--- Collected material ---

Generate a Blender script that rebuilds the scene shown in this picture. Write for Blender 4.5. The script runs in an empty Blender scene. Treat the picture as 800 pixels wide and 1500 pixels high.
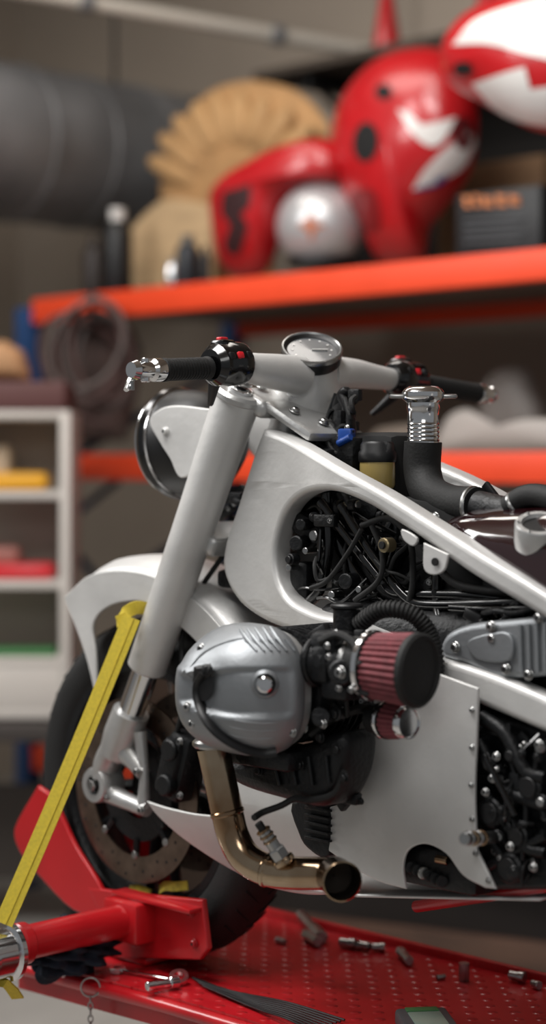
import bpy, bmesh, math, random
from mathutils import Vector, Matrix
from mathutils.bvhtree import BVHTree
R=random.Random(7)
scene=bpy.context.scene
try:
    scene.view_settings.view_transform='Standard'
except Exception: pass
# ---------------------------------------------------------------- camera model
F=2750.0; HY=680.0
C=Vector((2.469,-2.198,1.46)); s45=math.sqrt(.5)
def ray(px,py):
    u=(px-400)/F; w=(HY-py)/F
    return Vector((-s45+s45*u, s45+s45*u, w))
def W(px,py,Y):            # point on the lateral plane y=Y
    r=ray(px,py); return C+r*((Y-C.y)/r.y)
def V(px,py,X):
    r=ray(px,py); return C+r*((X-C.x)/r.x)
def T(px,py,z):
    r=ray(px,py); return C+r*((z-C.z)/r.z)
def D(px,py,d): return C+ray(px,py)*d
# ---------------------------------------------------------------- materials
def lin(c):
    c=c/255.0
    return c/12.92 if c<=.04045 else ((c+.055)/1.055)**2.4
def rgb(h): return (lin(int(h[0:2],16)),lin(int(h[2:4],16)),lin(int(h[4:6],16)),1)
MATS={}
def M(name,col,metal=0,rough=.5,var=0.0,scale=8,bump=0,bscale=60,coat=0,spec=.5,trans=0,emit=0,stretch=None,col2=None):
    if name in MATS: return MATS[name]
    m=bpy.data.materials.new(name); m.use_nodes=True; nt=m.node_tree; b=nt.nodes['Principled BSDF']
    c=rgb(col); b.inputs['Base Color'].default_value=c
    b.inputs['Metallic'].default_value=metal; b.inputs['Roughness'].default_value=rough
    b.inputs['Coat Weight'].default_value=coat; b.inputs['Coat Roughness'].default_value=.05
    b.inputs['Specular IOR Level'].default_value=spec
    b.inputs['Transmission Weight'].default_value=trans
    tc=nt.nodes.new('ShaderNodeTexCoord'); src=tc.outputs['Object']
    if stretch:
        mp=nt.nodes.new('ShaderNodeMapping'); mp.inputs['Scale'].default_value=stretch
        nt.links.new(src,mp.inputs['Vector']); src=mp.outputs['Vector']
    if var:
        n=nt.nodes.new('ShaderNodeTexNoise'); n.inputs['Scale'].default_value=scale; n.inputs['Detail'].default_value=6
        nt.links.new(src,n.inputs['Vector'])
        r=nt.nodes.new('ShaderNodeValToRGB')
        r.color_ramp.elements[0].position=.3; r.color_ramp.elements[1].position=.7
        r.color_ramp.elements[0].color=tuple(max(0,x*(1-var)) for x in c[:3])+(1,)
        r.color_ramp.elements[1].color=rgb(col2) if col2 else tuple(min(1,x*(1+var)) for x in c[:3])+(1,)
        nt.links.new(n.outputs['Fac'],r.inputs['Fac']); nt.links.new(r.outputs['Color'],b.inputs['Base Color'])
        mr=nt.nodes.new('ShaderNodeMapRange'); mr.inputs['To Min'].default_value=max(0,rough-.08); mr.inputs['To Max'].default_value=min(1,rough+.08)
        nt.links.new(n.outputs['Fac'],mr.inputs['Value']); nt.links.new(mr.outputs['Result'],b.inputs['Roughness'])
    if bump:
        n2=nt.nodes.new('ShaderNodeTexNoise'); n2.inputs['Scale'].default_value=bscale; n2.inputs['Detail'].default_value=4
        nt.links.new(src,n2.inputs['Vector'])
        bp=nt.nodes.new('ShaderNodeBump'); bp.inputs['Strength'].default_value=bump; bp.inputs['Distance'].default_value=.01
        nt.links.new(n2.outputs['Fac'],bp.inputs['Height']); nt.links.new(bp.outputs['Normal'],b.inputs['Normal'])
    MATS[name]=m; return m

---

- _The task_
All the lines above are to be reproduced exactly, except the pictures.

- _Solution_
Generate a Blender script that rebuilds the scene shown in this picture. Write for Blender 4.5. The script runs in an empty Blender scene. Treat the picture as 800 pixels wide and 1500 pixels high.
import bpy, bmesh, math, random
from mathutils import Vector, Matrix
from mathutils.bvhtree import BVHTree
R=random.Random(7)
scene=bpy.context.scene
try:
    scene.view_settings.view_transform='Standard'
except Exception: pass
# ---------------------------------------------------------------- camera model
F=2750.0; HY=680.0
C=Vector((2.469,-2.198,1.46)); s45=math.sqrt(.5)
def ray(px,py):
    u=(px-400)/F; w=(HY-py)/F
    return Vector((-s45+s45*u, s45+s45*u, w))
def W(px,py,Y):            # point on the lateral plane y=Y
    r=ray(px,py); return C+r*((Y-C.y)/r.y)
def V(px,py,X):
    r=ray(px,py); return C+r*((X-C.x)/r.x)
def T(px,py,z):
    r=ray(px,py); return C+r*((z-C.z)/r.z)
def D(px,py,d): return C+ray(px,py)*d
# ---------------------------------------------------------------- materials
def lin(c):
    c=c/255.0
    return c/12.92 if c<=.04045 else ((c+.055)/1.055)**2.4
def rgb(h): return (lin(int(h[0:2],16)),lin(int(h[2:4],16)),lin(int(h[4:6],16)),1)
MATS={}
def M(name,col,metal=0,rough=.5,var=0.0,scale=8,bump=0,bscale=60,coat=0,spec=.5,trans=0,emit=0,stretch=None,col2=None):
    if name in MATS: return MATS[name]
    m=bpy.data.materials.new(name); m.use_nodes=True; nt=m.node_tree; b=nt.nodes['Principled BSDF']
    c=rgb(col); b.inputs['Base Color'].default_value=c
    b.inputs['Metallic'].default_value=metal; b.inputs['Roughness'].default_value=rough
    b.inputs['Coat Weight'].default_value=coat; b.inputs['Coat Roughness'].default_value=.05
    b.inputs['Specular IOR Level'].default_value=spec
    b.inputs['Transmission Weight'].default_value=trans
    tc=nt.nodes.new('ShaderNodeTexCoord'); src=tc.outputs['Object']
    if stretch:
        mp=nt.nodes.new('ShaderNodeMapping'); mp.inputs['Scale'].default_value=stretch
        nt.links.new(src,mp.inputs['Vector']); src=mp.outputs['Vector']
    if var:
        n=nt.nodes.new('ShaderNodeTexNoise'); n.inputs['Scale'].default_value=scale; n.inputs['Detail'].default_value=6
        nt.links.new(src,n.inputs['Vector'])
        r=nt.nodes.new('ShaderNodeValToRGB')
        r.color_ramp.elements[0].position=.3; r.color_ramp.elements[1].position=.7
        r.color_ramp.elements[0].color=tuple(max(0,x*(1-var)) for x in c[:3])+(1,)
        r.color_ramp.elements[1].color=rgb(col2) if col2 else tuple(min(1,x*(1+var)) for x in c[:3])+(1,)
        nt.links.new(n.outputs['Fac'],r.inputs['Fac']); nt.links.new(r.outputs['Color'],b.inputs['Base Color'])
        mr=nt.nodes.new('ShaderNodeMapRange'); mr.inputs['To Min'].default_value=max(0,rough-.08); mr.inputs['To Max'].default_value=min(1,rough+.08)
        nt.links.new(n.outputs['Fac'],mr.inputs['Value']); nt.links.new(mr.outputs['Result'],b.inputs['Roughness'])
    if bump:
        n2=nt.nodes.new('ShaderNodeTexNoise'); n2.inputs['Scale'].default_value=bscale; n2.inputs['Detail'].default_value=4
        nt.links.new(src,n2.inputs['Vector'])
        bp=nt.nodes.new('ShaderNodeBump'); bp.inputs['Strength'].default_value=bump; bp.inputs['Distance'].default_value=.01
        nt.links.new(n2.outputs['Fac'],bp.inputs['Height']); nt.links.new(bp.outputs['Normal'],b.inputs['Normal'])
    MATS[name]=m; return m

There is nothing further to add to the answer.